Le conflit avait commencé juste après la déclaration d’indépendance
de la République irlandaise.
L’accord de décembre 1921 met fin à la domination
britannique sur la plus grande partie de l’Irlande, et après une période de
transition de dix mois supervisée par un gouvernement provisoire, l’État libre
d’Irlande fut établi.
Cependant, six comtés au nord choisirent de rester au
sein du Royaume-Uni en tant qu’Irlande du Nord avec leur propre parlement et ce
seront probablement eux qui sont les cocus de l’Histoire un siècle plus tard.
Des combats finalement inutiles…
Après le cessez-le-feu, les violences politiques et
religieuses (entre républicains et loyalistes, mais aussi entre catholiques et
protestants) continuèrent en Irlande du Nord tandis que l’État libre d’Irlande
plongeait sa guerre civile entre les partisans et les opposants du traité
anglo-irlandais.
S’ils pouvaient se réconcilier et en plus se
respecter, franchement, je serai très fier d’avoir vécu jusque-là.

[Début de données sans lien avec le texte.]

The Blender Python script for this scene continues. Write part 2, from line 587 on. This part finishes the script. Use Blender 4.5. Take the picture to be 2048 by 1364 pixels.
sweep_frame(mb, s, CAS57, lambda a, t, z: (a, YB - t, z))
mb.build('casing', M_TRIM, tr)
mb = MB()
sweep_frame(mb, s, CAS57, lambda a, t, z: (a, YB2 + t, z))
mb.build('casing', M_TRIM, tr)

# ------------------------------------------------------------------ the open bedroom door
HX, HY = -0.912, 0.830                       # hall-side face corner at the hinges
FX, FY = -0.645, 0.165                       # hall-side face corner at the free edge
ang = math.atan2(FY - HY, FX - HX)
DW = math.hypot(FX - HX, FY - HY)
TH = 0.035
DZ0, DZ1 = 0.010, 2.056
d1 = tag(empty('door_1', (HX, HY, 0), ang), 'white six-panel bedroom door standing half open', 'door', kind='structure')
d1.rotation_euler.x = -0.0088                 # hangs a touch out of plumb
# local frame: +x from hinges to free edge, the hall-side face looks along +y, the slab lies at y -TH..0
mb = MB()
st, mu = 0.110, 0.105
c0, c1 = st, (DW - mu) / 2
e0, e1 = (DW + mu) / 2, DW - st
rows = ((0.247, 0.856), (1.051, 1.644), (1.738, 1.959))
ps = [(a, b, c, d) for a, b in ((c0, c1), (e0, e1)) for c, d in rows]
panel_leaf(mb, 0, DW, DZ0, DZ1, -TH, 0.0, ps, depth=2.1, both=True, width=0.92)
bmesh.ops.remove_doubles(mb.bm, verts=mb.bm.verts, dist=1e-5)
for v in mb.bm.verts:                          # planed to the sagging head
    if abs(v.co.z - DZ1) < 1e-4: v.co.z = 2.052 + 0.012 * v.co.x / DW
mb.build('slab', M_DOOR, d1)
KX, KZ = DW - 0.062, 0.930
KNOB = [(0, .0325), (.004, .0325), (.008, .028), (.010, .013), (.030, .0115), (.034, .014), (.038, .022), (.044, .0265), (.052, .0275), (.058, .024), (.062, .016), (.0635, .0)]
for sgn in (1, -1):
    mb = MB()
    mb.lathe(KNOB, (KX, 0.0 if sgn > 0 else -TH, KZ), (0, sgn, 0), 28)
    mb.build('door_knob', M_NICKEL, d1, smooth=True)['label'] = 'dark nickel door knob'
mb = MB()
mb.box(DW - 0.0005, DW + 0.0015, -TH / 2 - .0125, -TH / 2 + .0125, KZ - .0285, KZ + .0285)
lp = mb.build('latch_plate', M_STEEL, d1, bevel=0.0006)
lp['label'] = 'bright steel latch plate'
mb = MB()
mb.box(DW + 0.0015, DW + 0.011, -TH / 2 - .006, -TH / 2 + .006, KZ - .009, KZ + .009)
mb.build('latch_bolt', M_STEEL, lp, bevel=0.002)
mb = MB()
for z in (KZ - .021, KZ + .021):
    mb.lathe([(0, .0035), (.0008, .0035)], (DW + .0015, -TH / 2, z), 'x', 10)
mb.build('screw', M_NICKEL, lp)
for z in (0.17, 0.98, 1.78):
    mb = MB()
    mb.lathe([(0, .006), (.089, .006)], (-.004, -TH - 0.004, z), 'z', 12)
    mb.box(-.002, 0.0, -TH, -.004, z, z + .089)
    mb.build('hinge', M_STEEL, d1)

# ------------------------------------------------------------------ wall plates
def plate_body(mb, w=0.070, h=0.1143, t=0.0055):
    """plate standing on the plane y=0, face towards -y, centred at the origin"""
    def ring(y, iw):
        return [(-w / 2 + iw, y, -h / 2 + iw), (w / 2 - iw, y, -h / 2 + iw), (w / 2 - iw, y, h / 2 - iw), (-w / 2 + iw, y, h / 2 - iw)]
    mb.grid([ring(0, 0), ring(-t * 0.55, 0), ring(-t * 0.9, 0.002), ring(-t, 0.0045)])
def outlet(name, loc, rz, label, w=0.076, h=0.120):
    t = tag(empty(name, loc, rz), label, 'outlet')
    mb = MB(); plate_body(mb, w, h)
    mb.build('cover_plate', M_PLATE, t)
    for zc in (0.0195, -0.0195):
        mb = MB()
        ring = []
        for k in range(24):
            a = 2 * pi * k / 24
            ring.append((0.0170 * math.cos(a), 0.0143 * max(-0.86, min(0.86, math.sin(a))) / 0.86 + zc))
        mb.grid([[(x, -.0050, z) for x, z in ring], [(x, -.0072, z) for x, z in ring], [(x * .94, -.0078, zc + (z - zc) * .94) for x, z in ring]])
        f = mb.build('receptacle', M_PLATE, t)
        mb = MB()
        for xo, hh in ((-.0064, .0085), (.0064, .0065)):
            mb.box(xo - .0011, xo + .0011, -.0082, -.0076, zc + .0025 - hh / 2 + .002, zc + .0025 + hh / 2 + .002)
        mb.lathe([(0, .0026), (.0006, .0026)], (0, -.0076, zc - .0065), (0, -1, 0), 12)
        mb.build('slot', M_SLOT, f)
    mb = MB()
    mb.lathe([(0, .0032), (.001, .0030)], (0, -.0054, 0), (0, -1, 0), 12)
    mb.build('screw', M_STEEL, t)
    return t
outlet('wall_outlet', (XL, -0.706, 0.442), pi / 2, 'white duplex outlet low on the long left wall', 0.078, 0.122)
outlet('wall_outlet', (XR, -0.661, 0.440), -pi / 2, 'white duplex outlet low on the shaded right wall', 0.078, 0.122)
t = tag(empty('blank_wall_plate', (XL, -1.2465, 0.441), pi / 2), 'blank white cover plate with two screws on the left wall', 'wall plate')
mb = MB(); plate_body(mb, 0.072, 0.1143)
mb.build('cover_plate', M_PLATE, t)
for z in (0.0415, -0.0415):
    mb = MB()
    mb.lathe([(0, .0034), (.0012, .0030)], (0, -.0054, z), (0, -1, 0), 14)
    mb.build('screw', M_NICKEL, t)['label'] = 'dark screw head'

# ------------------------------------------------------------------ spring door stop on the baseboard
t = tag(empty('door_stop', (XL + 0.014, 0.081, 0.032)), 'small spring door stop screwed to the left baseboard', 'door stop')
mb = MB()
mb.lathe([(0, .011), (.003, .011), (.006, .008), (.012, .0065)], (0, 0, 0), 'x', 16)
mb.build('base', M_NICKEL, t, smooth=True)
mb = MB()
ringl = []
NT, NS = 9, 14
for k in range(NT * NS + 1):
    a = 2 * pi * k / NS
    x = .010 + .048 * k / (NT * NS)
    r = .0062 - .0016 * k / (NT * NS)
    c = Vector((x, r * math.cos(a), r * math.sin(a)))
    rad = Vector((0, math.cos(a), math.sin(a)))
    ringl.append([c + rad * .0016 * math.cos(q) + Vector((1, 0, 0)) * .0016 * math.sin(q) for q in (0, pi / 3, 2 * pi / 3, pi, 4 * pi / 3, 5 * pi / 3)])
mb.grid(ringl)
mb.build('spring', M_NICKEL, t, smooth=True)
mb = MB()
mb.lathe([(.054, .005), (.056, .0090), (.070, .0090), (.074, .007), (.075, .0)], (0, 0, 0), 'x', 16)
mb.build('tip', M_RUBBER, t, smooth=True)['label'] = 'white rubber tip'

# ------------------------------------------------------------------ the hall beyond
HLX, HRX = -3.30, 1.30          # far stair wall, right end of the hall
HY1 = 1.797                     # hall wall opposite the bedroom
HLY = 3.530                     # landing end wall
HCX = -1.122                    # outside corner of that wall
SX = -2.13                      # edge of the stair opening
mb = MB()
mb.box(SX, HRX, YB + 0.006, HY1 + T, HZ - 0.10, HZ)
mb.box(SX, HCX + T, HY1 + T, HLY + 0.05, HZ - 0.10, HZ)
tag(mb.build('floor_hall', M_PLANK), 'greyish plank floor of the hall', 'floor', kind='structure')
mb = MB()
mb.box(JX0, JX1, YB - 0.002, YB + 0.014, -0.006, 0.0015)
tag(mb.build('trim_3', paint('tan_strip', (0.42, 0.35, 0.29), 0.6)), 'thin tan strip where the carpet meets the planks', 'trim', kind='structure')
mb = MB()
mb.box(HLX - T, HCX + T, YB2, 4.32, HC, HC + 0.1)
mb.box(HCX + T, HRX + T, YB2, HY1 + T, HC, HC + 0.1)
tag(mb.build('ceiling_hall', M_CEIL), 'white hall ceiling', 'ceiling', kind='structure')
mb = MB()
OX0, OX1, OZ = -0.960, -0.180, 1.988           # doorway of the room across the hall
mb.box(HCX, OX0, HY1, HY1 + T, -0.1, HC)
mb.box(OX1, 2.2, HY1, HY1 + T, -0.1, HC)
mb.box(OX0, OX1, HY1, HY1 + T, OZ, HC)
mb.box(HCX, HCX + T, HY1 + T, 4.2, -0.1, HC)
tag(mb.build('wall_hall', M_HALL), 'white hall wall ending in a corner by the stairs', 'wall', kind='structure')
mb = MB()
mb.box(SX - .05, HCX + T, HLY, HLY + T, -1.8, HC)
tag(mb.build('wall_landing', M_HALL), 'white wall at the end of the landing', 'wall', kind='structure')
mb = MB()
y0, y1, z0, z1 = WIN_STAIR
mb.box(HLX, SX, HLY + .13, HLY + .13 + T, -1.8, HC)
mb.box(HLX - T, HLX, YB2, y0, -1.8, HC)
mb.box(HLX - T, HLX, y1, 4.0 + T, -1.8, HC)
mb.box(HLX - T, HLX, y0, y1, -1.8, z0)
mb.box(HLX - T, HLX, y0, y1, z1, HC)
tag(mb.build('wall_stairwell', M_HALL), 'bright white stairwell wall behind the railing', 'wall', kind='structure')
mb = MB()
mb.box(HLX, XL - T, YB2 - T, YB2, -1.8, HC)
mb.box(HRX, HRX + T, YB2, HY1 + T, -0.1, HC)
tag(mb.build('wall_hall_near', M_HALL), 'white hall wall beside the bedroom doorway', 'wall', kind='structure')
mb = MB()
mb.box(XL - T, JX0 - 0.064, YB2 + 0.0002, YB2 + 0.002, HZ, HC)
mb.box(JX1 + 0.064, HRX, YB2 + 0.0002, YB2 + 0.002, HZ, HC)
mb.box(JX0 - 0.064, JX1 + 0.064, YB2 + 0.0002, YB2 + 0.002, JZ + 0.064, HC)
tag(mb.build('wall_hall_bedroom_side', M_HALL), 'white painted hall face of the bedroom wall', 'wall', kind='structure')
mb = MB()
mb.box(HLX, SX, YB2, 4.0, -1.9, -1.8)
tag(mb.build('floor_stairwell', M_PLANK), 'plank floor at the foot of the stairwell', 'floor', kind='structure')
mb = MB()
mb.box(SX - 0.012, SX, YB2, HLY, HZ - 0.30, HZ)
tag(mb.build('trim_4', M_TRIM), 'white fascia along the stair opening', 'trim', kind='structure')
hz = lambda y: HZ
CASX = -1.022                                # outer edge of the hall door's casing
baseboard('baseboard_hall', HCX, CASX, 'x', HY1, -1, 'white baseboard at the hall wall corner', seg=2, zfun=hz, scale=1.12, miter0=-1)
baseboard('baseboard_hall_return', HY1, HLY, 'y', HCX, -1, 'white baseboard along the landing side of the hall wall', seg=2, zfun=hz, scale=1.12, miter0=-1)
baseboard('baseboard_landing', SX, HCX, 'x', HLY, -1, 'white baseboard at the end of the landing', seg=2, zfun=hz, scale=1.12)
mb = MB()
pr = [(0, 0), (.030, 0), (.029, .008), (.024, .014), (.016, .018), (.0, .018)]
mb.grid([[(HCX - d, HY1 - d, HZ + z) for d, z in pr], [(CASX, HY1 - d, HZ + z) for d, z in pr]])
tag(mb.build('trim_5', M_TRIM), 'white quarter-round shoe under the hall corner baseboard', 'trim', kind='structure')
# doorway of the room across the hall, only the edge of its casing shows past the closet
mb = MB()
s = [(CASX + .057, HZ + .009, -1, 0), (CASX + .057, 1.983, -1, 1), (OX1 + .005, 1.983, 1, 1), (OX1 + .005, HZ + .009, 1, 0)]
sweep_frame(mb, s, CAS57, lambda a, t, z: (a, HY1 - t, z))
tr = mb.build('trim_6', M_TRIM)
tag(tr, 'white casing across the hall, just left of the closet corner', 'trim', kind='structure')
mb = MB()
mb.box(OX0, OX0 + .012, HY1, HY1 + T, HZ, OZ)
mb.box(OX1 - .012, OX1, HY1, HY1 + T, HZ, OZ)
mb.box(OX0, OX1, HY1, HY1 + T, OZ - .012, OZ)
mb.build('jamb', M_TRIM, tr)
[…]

Mais c’est aussi ouvrir une autre page de l’Histoire
de l’UK : Les Écossais pourraient vraiment être poussés à créer une
frontière au nord de l’Angleterre.
À part ça, Londres et « BoJo » veulent
reconstruire l’empire britannique : Ils ont intérêts à progresser à très
vive allure avant qu’il ne soit trop tard pour la Couronne.